[What you need to do]: Look through the data below and report how many lines include "from". Only the number should be given.
◇ ◇ ◇
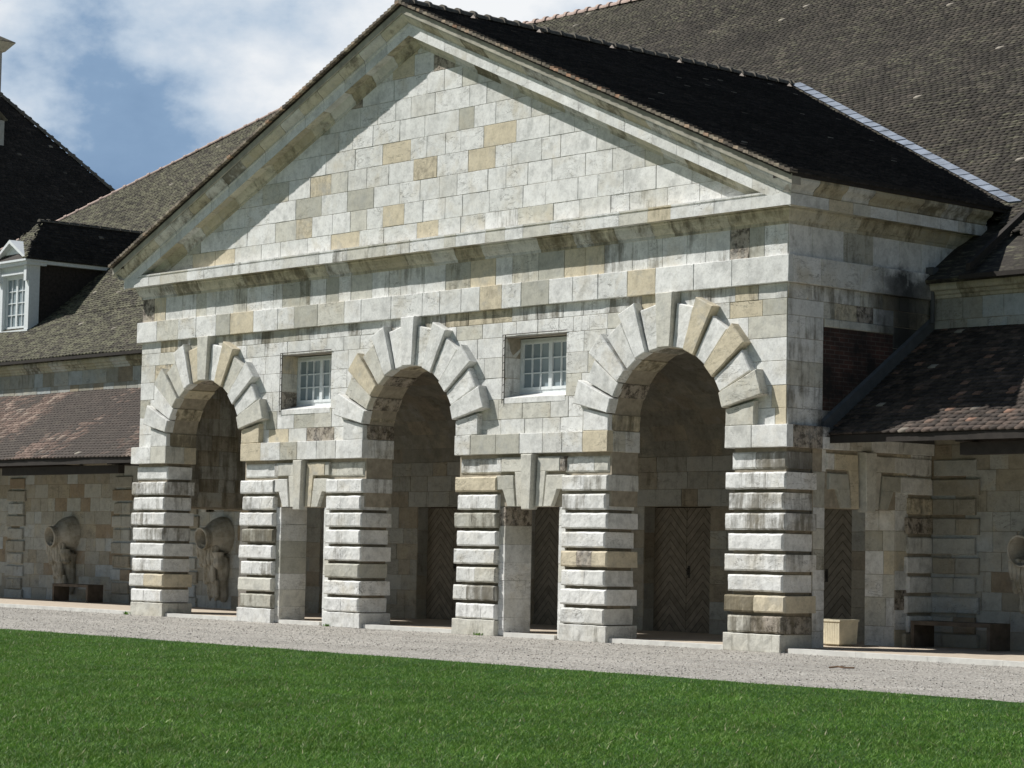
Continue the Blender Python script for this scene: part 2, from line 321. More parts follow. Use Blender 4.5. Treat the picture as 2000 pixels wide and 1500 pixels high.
def box(mb, x0, x1, y0, y1, z0, z1, c=(0.3, 0.3, 0.2)):
    p = [(x0, y0, z0), (x1, y0, z0), (x1, y1, z0), (x0, y1, z0), (x0, y0, z1), (x1, y0, z1), (x1, y1, z1), (x0, y1, z1)]
    i = len(mb.v); mb.v += p
    for f in ((0, 3, 2, 1), (4, 5, 6, 7), (0, 1, 5, 4), (1, 2, 6, 5), (2, 3, 7, 6), (3, 0, 4, 7)): mb.f.append(tuple(i + a for a in f)); mb.c.append(c)
def hexa(mb, p, c=(0.3, 0.3, 0.2)):                       # 8 points: bottom ring, top ring
    i = len(mb.v); mb.v += [tuple(x) for x in p]
    for f in ((0, 3, 2, 1), (4, 5, 6, 7), (0, 1, 5, 4), (1, 2, 6, 5), (2, 3, 7, 6), (3, 0, 4, 7)): mb.f.append(tuple(i + a for a in f)); mb.c.append(c)
def bar(mb, a, b, r, n=6, c=(0.3, 0.3, 0.2)):
    a = Vector(a); b = Vector(b); d = (b - a).normalized(); e = d.orthogonal().normalized(); g = d.cross(e); i = len(mb.v)
    for p in (a, b):
        for k in range(n): t = 2 * math.pi * k / n; mb.v.append(tuple(p + (e * math.cos(t) + g * math.sin(t)) * r))
    for k in range(n): mb.f.append((i + k, i + (k + 1) % n, i + n + (k + 1) % n, i + n + k)); mb.c.append(c)
    mb.f.append(tuple(i + k for k in reversed(range(n)))); mb.f.append(tuple(i + n + k for k in range(n))); mb.c += [c, c]
def courses(mb, F, u0, u1, rows, w0, w1, holes=(), lim=None, wmin=0.38, wmax=0.85, gap=0.0035, stain=0.2, amp=0.003, ch=0.005, tall=None, jit=0.004):
    """ashlar: rows = list of z levels; holes = (u0,u1,v0,v1) or a function v->list of (u0,u1) to leave out"""
    for r in range(len(rows) - 1):
        v0, v1 = rows[r], rows[r + 1]; a0, a1 = u0, u1
        if lim: a0, a1 = lim(v0, v1)
        cuts = []
        for h in holes:
            if callable(h): cuts += h(v0, v1)
            elif v0 < h[3] - 0.02 and v1 > h[2] + 0.02: cuts.append((h[0], h[1]))
        cuts.sort(); spans = []; p = a0
        for c0, c1 in cuts:
            if c0 > p + 0.02: spans.append((p, min(c0, a1)))
            p = max(p, c1)
        if p < a1 - 0.02: spans.append((p, a1))
        for s0, s1 in spans:
            u = s0
            while u < s1 - 1e-4:
                w = random.uniform(wmin, wmax); e = u + w
                if s1 - e < wmin * 0.6: e = s1
                k = rnd(stain(v0) if callable(stain) else stain)
                rblock(mb, F, u + gap, e - gap, v0 + gap, v1 - gap, w0, w1 + random.uniform(-jit, jit), k, ch=ch, amp=amp, cell=0.14)
                u = e
def tag(o, label=None, cat=None, group=None, kind=None):
    if label: o['label'] = label
    if cat: o['category'] = cat
    if group: o['group'] = group
    if kind: o['kind'] = kind
    return o
def empty(name, loc=(0, 0, 0), parent=None):
    o = bpy.data.objects.new(name, None); C.objects.link(o); o.location = loc; o.parent = parent; return o
def sweep(mb, prof, P, breaks, cfun, jit=0.003, gap=0.0):
    """prof: list of (q,z); P(s,q,z,end) -> point; breaks: list of s values"""
    for k in range(len(breaks) - 1):
        c = cfun(); j = random.uniform(-jit, jit)
        for i in range(len(prof) - 1):
            (q0, z0), (q1, z1) = prof[i], prof[i + 1]
            e0 = -1 if k == 0 else 0; e1 = 1 if k == len(breaks) - 2 else 0
            g0 = 0 if e0 else gap; g1 = 0 if e1 else gap
            mb.quad([P(breaks[k] + g0, q0 + j, z0, e0), P(breaks[k + 1] - g1, q0 + j, z0, e1), P(breaks[k + 1] - g1, q1 + j, z1, e1), P(breaks[k] + g0, q1 + j, z1, e0)], c)
def cuts(a, b, lo, hi):
    r = [a]
    while b - r[-1] > hi * 1.3: r.append(r[-1] + random.uniform(lo, hi))
    r.append(b); return r

# ------------------------------------------------------------------ tiled roofs
def tiles(name, mat, parent, O, U, S, nu_len, ns_len, keep=None, w=0.165, e=0.115, t=0.017, seed=1, wave=0.012):
    """courses of overlapping flat tiles: O eave corner, U along the eave, S up the slope (unit), real steps"""
    rg = np.random.default_rng(seed); O = np.array(O, float); U = np.array(U, float); S = np.array(S, float); n = np.cross(U, S); n /= np.linalg.norm(n)
    if n[2] < 0: n = -n
    nr = int(ns_len / e) + 1; nc = int(nu_len / w) + 2
    rr, cc_ = np.meshgrid(np.arange(nr), np.arange(nc), indexing='ij'); rr = rr.ravel(); cc_ = cc_.ravel()
    roff = rg.random(nr) * w; u0 = cc_ * w - roff[rr] + rg.normal(0, .006, rr.size); s0 = rr * e + rg.normal(0, 0.0028, rr.size) + 0.006 * np.sin(cc_ * 0.37 + rr)
    u1 = u0 + w - 0.0012; u0 = np.clip(u0, 0, nu_len); u1 = np.clip(u1, 0, nu_len)
    ok = (u1 - u0) > 0.02
    cen = O + np.outer((u0 + u1) / 2, U) + np.outer(s0 + e / 2, S)
    if keep is not None: ok &= keep(cen, (u0 + u1) / 2, s0)
    u0, u1, s0, rr, cc_, cen = [a[ok] for a in (u0, u1, s0, rr, cc_, cen)]; m = u0.size
    sag = wave * (np.sin(cen[:, 0] * 0.9 + cen[:, 1] * 0.7) + np.sin(cen[:, 2] * 1.9 + cen[:, 0] * 0.31 + seed))
    h0 = t + np.abs(rg.normal(0, 0.0013, m)) + sag; hl = h0 + rg.normal(0, 0.0006, m); hr = h0 + rg.normal(0, 0.0006, m); ht = sag + 0.001
    def P(u, s, h): return O + np.outer(u, U) + np.outer(s, S) + h[:, None] * n
    s1 = s0 + e + 0.012
    V = np.stack([P(u0, s0, hl), P(u1, s0, hr), P(u1, s1, ht), P(u0, s1, ht), P(u0, s0 + 0.001, ht - t), P(u1, s0 + 0.001, ht - t)], 1).reshape(-1, 3)
    b = np.arange(m)[:, None] * 6
    F = np.concatenate([b + [0, 1, 2, 3], b + [4, 5, 1, 0], b + [0, 3, 4, 4], b + [1, 5, 2, 2]], 1).reshape(m, 4, 4)
    tri = rg.random(m)
    col = np.stack([tri, rg.random(m), rg.random(m), np.ones(m)], 1)
    loops = []; 
    Q = F[:, :2].reshape(-1, 4); T = F[:, 2:, :3].reshape(-1, 3)
    me = bpy.data.meshes.new(name); me.vertices.add(len(V)); me.vertices.foreach_set('co', V.ravel())
    nl = Q.size + T.size; me.loops.add(nl); me.loops.foreach_set('vertex_index', np.concatenate([Q.ravel(), T.ravel()]).astype(np.int32))
    npol = len(Q) + len(T); me.polygons.add(npol)
    st = np.concatenate([np.arange(len(Q)) * 4, Q.size + np.arange(len(T)) * 3]).astype(np.int32); me.polygons.foreach_set('loop_start', st)
    try: me.polygons.foreach_set('loop_total', np.concatenate([np.full(len(Q), 4), np.full(len(T), 3)]).astype(np.int32))
    except Exception: pass
    me.materials.append(mat); me.update(calc_edges=True)
    a = me.attributes.new('blk', 'FLOAT_COLOR', 'FACE'); a.data.foreach_set('color', np.concatenate([np.repeat(col, 2, 0), np.repeat(col, 2, 0)]).ravel())
    o = bpy.data.objects.new(name, me); C.objects.link(o)
    if parent: o.parent = parent; o.location = -parent_loc(parent)
    return o
def slab(mb, pts, th=0.05, c=(0.3, 0.3, 0.2), drop=0.012):
    """roof boarding under the tiles; pts counter-clockwise from above"""
    a, b, d = [Vector(p) for p in pts[:3]]; n = (b - a).cross(d - a).normalized()
    if n.z < 0: n = -n
    top = [Vector(p) - n * drop for p in pts]; bot = [p - n * th for p in top]
    mb.quad(top, c); mb.quad(list(reversed(bot)), c)
    for i in range(len(pts)): j = (i + 1) % len(pts); mb.quad([top[i], bot[i], bot[j], top[j]], c)
def ridge(name, mat, parent, a, b, r=0.13, step=0.40, cap=0.035, tilt=None):
    mb = MB(); a = Vector(a); b = Vector(b); d = (b - a); Ln = d.length; d.normalize(); s = d.cross(Vector((0, 0, 1))).normalized(); u = s.cross(d)
    k = 0.0
    while k < Ln - 0.05:
        l = min(step, Ln - k); c = rnd(); jr = random.uniform(-.008, .008)
        for (p, q, ra, rb) in ((k, k + l * 0.8, r + jr, r * 0.93 + jr), (k + l * 0.78, k + l, r + cap + jr, r + cap * 0.8 + jr)):
            P0, P1 = a + d * p, a + d * q
            for i in range(8):
                t0 = math.pi * (i / 8) ; t1 = math.pi * ((i + 1) / 8)
                mb.quad([P0 + s * math.cos(t0) * ra + u * math.sin(t0) * ra, P0 + s * math.cos(t1) * ra + u * math.sin(t1) * ra, P1 + s * math.cos(t1) * rb + u * math.sin(t1) * rb, P1 + s * math.cos(t0) * rb + u * math.sin(t0) * rb], c)
            for PP, rr_ in ((P0, ra), (P1, rb)):
                mb.quad([PP + s * math.cos(math.pi * i / 8) * rr_ + u * math.sin(math.pi * i / 8) * rr_ for i in range(9)], c)
        k += l
    return mb.build(name, mat, parent)

# ------------------------------------------------------------------ dimensions
W = 19.548; a_, b_, c_ = 1.275, 2.857, 4.214; T = 0.66; S_ = 3.85
AX = [a_ + b_ / 2, W / 2, W - a_ - b_ / 2]; ZS = 3.775; RA = b_ / 2; ZI = 3.40
WX = [(AX[0] + AX[1]) / 2, (AX[1] + AX[2]) / 2]
XL = [0, a_, a_ + b_, a_ + b_ + c_, a_ + 2 * b_ + c_, a_ + 2 * b_ + 2 * c_, a_ + 3 * b_ + 2 * c_, W]
pav = tag(empty('entrance_pavilion', (W / 2, 2, 0)), 'pale limestone pavilion with a triangular pediment over three round arches and banded piers', 'pavilion')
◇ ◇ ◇
[Solved exercise]: 2